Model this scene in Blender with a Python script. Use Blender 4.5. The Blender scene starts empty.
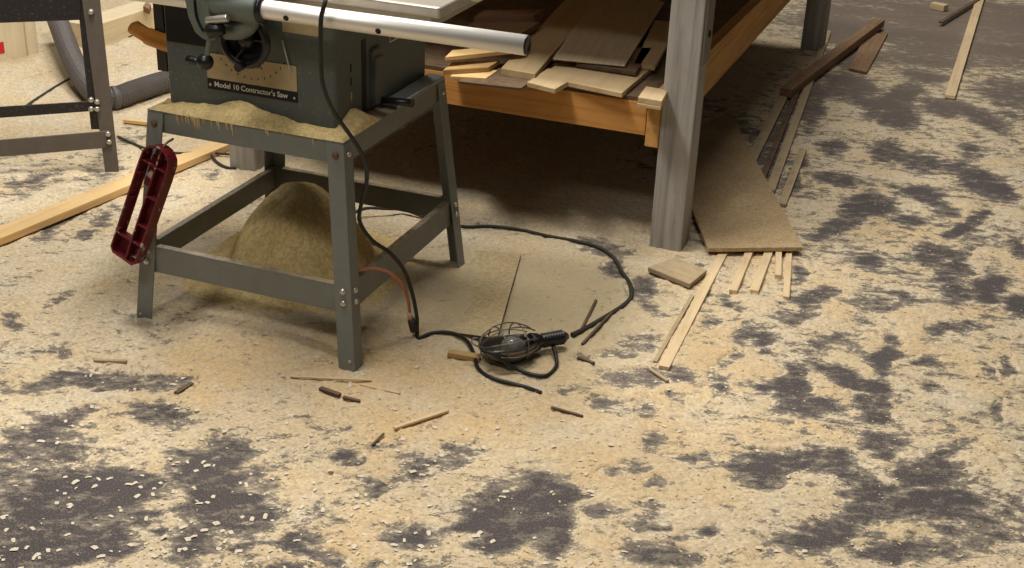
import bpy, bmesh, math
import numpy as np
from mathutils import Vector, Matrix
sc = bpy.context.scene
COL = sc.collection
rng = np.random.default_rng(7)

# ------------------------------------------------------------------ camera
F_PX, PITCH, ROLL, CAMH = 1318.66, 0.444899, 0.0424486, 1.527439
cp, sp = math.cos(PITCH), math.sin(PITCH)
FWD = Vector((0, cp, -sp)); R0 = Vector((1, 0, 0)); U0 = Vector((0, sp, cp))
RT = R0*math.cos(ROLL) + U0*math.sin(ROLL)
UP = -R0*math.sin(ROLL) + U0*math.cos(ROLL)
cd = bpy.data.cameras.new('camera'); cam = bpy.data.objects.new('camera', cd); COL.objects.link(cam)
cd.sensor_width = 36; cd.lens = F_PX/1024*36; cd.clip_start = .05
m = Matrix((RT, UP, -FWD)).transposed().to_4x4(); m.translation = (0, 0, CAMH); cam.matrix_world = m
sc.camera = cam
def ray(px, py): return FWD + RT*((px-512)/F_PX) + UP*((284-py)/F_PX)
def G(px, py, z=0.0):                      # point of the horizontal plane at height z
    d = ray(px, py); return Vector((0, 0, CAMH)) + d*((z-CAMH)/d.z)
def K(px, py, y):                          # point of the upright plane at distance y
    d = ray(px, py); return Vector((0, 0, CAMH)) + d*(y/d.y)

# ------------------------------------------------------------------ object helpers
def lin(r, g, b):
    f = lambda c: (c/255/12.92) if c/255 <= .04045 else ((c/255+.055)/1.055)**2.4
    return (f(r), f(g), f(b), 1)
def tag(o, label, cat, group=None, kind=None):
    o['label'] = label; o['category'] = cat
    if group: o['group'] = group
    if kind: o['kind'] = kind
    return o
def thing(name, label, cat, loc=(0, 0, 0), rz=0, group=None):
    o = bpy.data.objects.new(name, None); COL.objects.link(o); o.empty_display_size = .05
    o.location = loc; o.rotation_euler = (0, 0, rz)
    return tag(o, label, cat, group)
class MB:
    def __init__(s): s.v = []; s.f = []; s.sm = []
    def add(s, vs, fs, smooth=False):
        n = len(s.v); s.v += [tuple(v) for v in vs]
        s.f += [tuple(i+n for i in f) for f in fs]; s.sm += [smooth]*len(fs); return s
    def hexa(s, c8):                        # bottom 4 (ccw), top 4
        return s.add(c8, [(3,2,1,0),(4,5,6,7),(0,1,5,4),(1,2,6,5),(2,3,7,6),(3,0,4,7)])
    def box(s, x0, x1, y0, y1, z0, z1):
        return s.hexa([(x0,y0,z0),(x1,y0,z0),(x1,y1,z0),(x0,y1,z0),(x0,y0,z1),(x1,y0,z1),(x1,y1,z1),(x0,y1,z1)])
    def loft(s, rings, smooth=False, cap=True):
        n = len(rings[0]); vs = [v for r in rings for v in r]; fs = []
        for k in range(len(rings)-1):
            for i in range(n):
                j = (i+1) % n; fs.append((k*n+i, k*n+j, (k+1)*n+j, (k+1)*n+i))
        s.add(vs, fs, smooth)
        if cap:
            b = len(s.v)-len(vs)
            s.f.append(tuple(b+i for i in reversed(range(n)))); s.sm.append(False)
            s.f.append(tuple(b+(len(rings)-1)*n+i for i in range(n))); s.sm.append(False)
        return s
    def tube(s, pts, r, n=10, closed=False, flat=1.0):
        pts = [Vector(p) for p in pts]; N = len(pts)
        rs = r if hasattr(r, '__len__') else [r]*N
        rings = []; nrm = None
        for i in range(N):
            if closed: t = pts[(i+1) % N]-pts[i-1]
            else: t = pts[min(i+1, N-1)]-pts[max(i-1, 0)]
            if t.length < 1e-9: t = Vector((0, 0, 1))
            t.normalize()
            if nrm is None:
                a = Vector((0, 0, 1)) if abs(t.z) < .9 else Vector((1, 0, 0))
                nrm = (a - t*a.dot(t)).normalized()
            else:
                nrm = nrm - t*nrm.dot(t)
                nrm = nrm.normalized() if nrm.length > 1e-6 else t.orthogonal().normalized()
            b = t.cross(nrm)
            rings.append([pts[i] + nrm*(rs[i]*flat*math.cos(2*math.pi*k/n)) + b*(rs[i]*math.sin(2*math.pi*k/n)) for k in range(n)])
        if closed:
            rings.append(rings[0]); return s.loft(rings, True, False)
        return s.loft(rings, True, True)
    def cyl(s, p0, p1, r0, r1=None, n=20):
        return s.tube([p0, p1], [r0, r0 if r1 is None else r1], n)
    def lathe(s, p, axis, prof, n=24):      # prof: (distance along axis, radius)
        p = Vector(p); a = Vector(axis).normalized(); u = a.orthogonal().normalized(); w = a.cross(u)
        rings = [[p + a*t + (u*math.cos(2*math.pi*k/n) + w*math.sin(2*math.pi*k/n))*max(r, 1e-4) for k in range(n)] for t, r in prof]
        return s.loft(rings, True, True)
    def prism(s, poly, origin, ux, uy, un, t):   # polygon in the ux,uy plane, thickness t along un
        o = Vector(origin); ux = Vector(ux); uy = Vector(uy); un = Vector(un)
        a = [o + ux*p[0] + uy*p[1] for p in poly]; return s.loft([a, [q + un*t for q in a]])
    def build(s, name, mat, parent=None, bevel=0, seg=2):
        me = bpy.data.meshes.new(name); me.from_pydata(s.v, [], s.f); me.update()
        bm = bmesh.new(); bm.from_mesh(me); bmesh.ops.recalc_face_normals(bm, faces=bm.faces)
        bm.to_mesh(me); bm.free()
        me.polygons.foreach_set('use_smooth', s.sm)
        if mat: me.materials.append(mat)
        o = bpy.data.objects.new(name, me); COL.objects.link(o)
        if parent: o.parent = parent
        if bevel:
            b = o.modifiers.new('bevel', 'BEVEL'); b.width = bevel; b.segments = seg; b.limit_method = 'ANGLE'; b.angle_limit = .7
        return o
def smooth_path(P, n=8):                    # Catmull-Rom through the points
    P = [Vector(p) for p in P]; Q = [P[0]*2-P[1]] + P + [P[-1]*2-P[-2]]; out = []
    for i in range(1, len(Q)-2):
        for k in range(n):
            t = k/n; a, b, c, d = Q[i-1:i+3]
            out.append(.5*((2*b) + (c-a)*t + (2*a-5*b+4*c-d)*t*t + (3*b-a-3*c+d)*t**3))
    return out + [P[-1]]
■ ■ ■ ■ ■
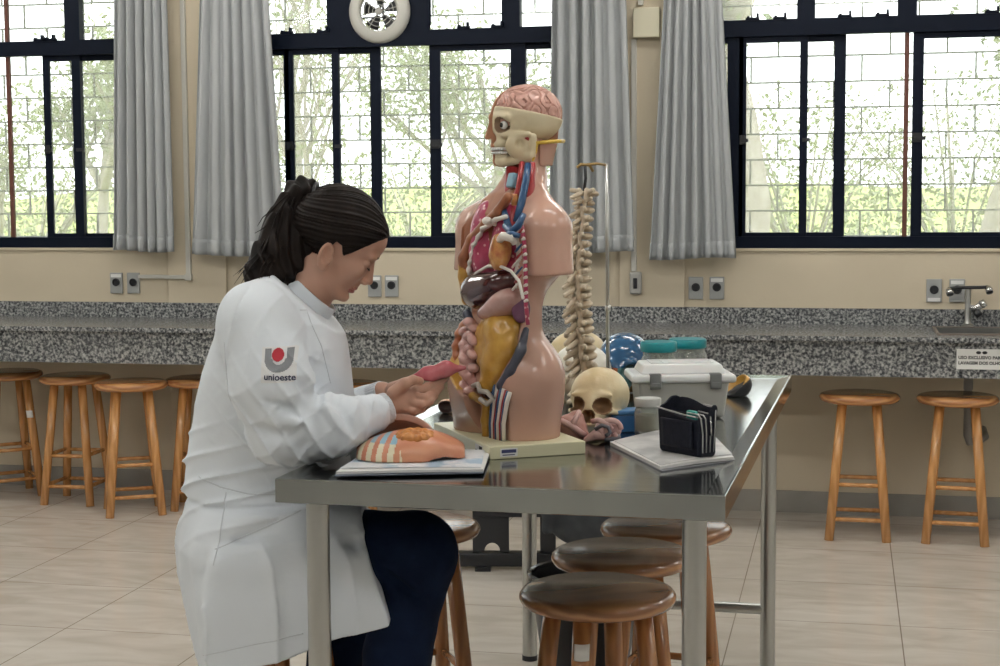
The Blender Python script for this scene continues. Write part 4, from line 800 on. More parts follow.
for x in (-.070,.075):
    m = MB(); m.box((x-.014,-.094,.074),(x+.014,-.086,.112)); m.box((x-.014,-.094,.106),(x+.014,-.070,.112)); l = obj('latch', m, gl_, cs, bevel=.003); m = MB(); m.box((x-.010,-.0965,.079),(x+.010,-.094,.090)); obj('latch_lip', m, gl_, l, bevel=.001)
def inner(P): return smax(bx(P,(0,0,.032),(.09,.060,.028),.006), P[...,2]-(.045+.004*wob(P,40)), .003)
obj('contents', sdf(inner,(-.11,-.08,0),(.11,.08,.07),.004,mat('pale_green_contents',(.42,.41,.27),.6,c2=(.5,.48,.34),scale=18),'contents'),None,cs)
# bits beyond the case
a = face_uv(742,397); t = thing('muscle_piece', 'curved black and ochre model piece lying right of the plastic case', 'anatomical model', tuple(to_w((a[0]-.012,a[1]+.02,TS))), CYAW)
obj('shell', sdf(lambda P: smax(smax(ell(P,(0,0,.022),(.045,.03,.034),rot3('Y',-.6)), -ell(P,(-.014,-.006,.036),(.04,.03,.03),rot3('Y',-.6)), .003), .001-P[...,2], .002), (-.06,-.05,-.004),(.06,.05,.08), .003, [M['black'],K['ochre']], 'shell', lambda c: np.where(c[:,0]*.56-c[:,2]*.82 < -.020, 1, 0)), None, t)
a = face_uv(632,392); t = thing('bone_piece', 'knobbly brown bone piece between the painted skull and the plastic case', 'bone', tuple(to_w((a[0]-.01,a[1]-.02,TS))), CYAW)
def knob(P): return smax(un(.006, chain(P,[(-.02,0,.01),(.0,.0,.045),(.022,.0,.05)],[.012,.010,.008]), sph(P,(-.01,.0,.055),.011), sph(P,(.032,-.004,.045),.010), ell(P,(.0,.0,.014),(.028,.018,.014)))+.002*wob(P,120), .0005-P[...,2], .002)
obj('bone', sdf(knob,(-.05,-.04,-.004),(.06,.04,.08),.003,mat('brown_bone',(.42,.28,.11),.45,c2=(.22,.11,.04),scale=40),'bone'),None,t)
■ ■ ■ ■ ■
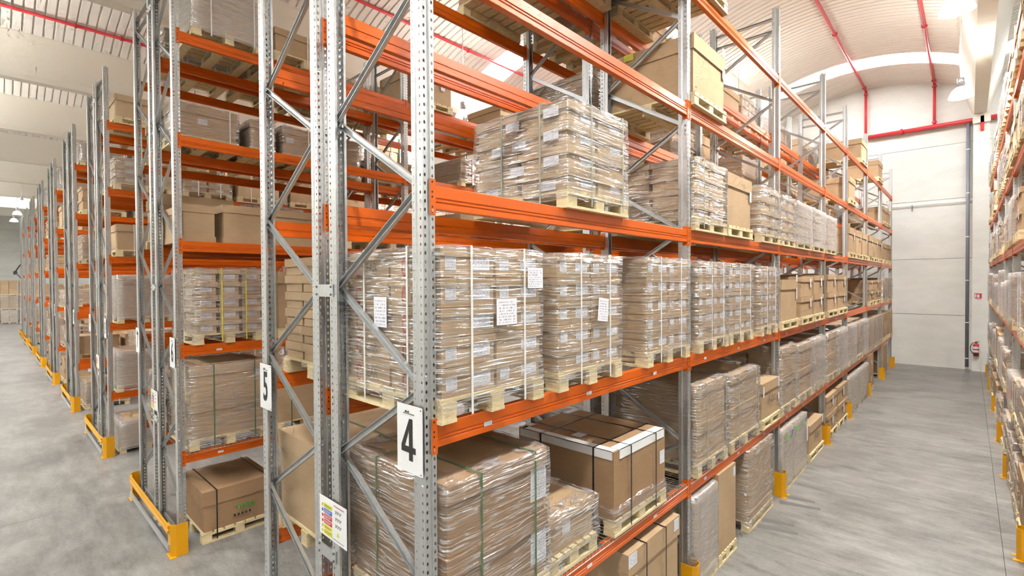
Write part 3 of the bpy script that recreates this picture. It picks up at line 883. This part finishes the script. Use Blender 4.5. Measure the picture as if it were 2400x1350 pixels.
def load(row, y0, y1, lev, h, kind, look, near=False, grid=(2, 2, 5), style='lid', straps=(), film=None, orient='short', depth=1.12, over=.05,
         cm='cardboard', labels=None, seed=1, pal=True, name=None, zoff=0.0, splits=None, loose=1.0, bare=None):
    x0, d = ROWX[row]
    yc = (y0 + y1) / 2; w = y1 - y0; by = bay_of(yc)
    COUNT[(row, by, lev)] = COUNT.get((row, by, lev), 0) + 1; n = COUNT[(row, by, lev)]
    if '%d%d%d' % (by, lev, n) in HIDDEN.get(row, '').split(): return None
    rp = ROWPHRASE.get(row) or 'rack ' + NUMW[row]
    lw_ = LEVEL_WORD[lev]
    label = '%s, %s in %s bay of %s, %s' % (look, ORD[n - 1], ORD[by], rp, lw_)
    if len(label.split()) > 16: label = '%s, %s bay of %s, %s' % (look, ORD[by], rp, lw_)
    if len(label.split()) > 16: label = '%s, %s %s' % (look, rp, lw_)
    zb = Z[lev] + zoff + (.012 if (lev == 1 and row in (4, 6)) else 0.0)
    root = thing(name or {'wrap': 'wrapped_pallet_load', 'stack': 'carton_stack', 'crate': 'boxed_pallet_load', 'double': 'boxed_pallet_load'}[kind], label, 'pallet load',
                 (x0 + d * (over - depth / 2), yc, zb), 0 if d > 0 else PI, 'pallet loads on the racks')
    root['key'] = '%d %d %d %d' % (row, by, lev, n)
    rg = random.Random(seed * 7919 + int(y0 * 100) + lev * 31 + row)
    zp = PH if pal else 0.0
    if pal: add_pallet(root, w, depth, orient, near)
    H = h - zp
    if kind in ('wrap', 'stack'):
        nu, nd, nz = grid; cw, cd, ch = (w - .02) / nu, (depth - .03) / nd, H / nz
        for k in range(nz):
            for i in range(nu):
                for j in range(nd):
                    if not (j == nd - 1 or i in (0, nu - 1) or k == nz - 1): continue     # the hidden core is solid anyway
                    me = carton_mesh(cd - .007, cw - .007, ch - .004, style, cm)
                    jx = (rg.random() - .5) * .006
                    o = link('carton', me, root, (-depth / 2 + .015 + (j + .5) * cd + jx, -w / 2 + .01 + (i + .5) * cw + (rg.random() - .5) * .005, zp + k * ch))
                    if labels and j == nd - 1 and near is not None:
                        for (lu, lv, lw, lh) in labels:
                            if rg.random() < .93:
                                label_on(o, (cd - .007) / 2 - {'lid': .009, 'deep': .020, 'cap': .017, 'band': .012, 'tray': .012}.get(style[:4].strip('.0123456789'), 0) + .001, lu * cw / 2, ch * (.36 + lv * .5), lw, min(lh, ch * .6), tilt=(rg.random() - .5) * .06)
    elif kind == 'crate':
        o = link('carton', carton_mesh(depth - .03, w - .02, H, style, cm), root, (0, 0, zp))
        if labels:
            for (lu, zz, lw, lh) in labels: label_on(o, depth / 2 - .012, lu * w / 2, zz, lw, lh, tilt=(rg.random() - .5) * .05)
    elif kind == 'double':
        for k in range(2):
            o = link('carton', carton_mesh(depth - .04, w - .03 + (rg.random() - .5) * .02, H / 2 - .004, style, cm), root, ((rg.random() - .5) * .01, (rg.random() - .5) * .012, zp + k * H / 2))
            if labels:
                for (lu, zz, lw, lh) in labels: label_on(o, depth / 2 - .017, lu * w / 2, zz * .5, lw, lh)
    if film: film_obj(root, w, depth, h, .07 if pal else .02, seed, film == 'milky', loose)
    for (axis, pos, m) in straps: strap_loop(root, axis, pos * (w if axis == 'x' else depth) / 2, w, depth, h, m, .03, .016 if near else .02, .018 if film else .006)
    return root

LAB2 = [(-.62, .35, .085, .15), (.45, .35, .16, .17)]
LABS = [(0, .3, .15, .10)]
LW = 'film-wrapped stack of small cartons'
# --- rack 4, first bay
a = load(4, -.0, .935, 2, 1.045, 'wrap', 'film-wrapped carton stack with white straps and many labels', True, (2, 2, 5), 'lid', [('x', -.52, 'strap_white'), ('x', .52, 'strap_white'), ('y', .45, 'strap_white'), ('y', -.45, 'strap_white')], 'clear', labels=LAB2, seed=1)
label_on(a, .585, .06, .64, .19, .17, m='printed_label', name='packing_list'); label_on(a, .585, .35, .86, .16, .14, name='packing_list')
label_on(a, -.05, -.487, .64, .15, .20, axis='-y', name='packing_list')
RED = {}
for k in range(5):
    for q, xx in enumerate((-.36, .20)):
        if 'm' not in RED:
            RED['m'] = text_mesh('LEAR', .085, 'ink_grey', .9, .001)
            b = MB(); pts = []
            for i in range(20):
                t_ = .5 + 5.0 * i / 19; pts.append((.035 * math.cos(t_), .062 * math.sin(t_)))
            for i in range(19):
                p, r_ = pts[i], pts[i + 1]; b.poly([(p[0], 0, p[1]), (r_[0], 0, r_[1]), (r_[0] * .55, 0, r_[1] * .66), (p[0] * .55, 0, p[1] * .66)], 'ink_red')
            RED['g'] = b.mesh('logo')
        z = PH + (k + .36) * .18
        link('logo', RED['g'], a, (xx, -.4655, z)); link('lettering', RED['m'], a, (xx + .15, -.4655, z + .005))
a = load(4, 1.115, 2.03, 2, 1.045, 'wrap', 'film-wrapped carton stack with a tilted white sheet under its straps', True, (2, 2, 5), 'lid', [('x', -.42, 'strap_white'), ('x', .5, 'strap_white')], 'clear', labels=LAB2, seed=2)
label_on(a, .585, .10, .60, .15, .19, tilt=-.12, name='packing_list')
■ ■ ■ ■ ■
Job >> Gather each line of the listing containing the word "Python" and show it.

Solution below >>
Model this scene in Blender with a Python script. Use Blender 4.5. The Blender scene starts empty.
The Blender Python script for this scene continues. Write part 4, from line 800 on. More parts follow.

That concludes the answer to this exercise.